Voyager line; HP prices in the mid-1980's: Message #7 Posted by Karl Schneider on 19 Nov 2005, 4:42 p.m., in response to message #1 by John Nguyen
John Nguyen posted:
Quote:
I recently came into possession of a "Users' Library Software Catalog for the HP-41/HP-71/HP-75" from May 1986...
(and, quoting from it):
"Effective February 1, the prices of four Hewlett-Packard handheld calculators have been reduced by an average of 22 percent.
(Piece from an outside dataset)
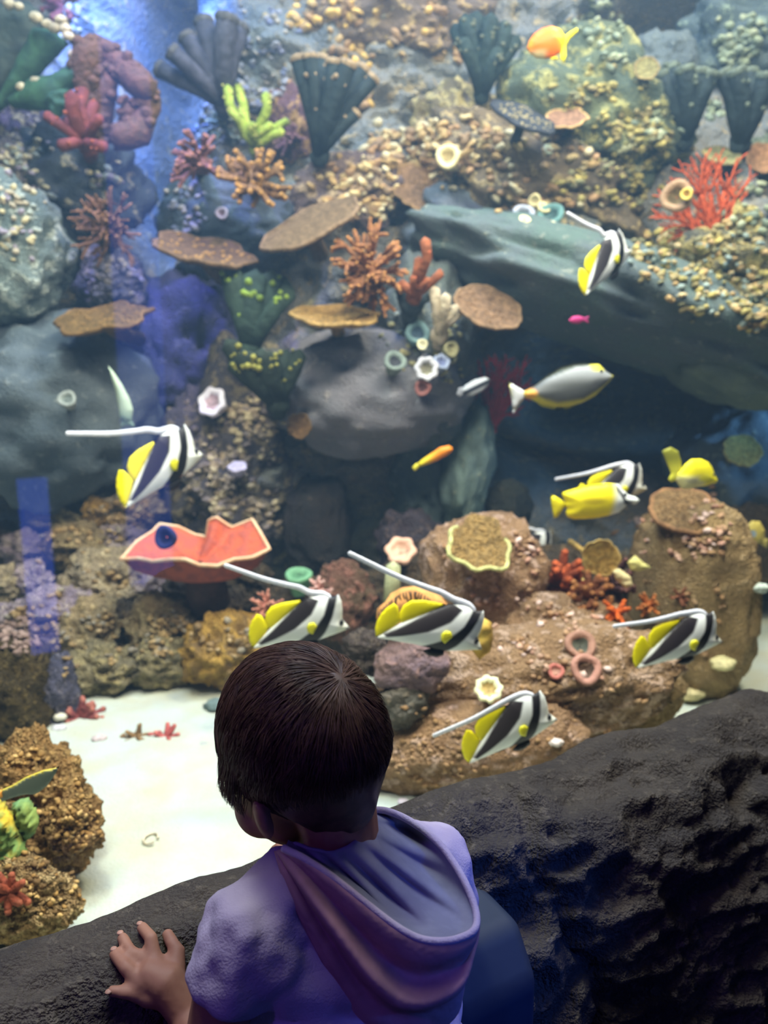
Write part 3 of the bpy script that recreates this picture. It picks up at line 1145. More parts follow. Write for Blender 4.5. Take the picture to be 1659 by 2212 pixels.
def skin_mat(name='fish_skin', rough=0.45):
    if name in _SKIN:
        return _SKIN[name]
    m, nt, b = new_mat(name)
    a = N(nt, 'ShaderNodeVertexColor')
    a.layer_name = 'Col'
    tc = N(nt, 'ShaderNodeTexCoord')
    f = noise(nt, tc.outputs['Object'], 120, 2, 0.5, 0.3, 0.7)
    mm = N(nt, 'ShaderNodeMath', operation='MULTIPLY')
    mm.inputs[1].default_value = 0.12
    nt.links.new(f, mm.inputs[0])
    mu = N(nt, 'ShaderNodeMix', data_type='RGBA', blend_type='MULTIPLY')
    nt.links.new(mm.outputs[0], mu.inputs[0])
    nt.links.new(a.outputs[0], mu.inputs[6])
    mu.inputs[7].default_value = (0.5, 0.5, 0.5, 1)
    nt.links.new(mu.outputs[2], b.inputs['Base Color'])
    b.inputs['Roughness'].default_value = rough
    b.inputs['Specular IOR Level'].default_value = 0.25
    _SKIN[name] = m
    return m


def leaf(root, part, pts_px, Y, T, col, tip=None, origin=None, lean=0.0, res=None, crk=0.25, cf=6):
    """inflated outline given by picture points at depth Y, leaned back by `lean` per metre of height"""
    k = mpp(pts_px[0][0], pts_px[0][1], Y)
    W = [PX(x, y, Y) for (x, y) in pts_px]
    o2 = [(w.x, w.z) for w in W]
    ext = max(max(q[0] for q in o2) - min(q[0] for q in o2), max(q[1] for q in o2) - min(q[1] for q in o2))
    V, F, C = inflate(o2, T, res or ext / 16)
    V = np.array(V)
    V[:, 1] += Y + lean * (V[:, 2] - W[0].z)
    o = origin if origin is not None else W[0]
    V = V + crk * T * fbm(V * (cf / ext), 7, 2)[:, None] * np.array([0, 1, 0])
    mb = MB()
    mb.add(V - np.array(o), F)
    ob = mb.build(part, plain(col, tip, 22, 0.8, 0.35), root)
    return ob


GREY = lambda a, b, t: tuple(a[i] + (b[i] - a[i]) * t for i in range(3))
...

Reduced manufacturing and material costs allow HP to pass the savings on to customers.
"Reductions on the four models are: HP-11C from $75 to $56; HP-15C from $120 to $99; HP-41CV from $225 to $175 and HP-41CX from $325 to $249."
For context, I bought my HP-15C in November 1983 from a US university bookstore for $109. (I don't know if that was a sale discount.) Mail-order prices also often ran lower than manufacturer's prices.
The large difference in HP's price between the HP-11C and the HP-15C might explain why the 11C was manufactured until 1989, just as the 15C was. The HP-11C was a fine product with excellent documentation. But, let's face it -- the 15C eclipsed the 11C so completely only a year after the latter's introduction, so as to render it superfluous except to occupy a price niche.
The 15C looked virtually identical to the 11C; a trained eye was practically needed to tell 'em apart without the logo. The 15C offered a vastly-expanded repertoire of useful advanced functionality, was no less easy to use, and was a bit better organized, as well. Only a substantial cost savings could justify the purchase of an 11C over a 15C, but it may not have seemed to some would-be 15C buyers that they were actually getting more with the 15C.
So, why did the 11C serve as the entry-level model? Because a void was left after the HP-10C was discontinued in 1984.
IMO, it was a good idea for HP to provide a simpler-looking scientific in the Voyager line, with only one shift key and less functionality. However, they probably "missed the mark" on the 10C by making it a crippled and crummy programmable, instead of a fuller-featured non-programmable.
Perhaps HP considered it unthinkable to release a scientific non-programmable, after they had developed and implemented Continuous Memory, LCD's, and low-power circuits. However, the 10C's crude programming paradigm from the HP-55 and small memory (10 registers/70 bytes) rendered progamming nearly useless, even though most of the thin user's manual was devoted to it. The "programming" usurped 10 scarce keyboard positions, which could have been dedicated to useful functions.
So, the 10C -- the original low-end Voyager -- was as poorly-designed as the high-end 15C was excellently developed. If the 10C had been a coherent low-end model, it might have continued to occupy that niche in place of the 11C, which could then have been dicontinued after prices were reduced across the board. That would have left only the clearly and visibly more-advanced 15C as the higher-priced alternative for those who wanted programmability and the advanced functionality to exploit it.
Who knows how many sales the 11C "stole" from the 15C, particularly from 1985-1989? I don't know the figures, but this certainly seems like a case in which misguided product design -- perhaps driven by marketing -- had some consequences.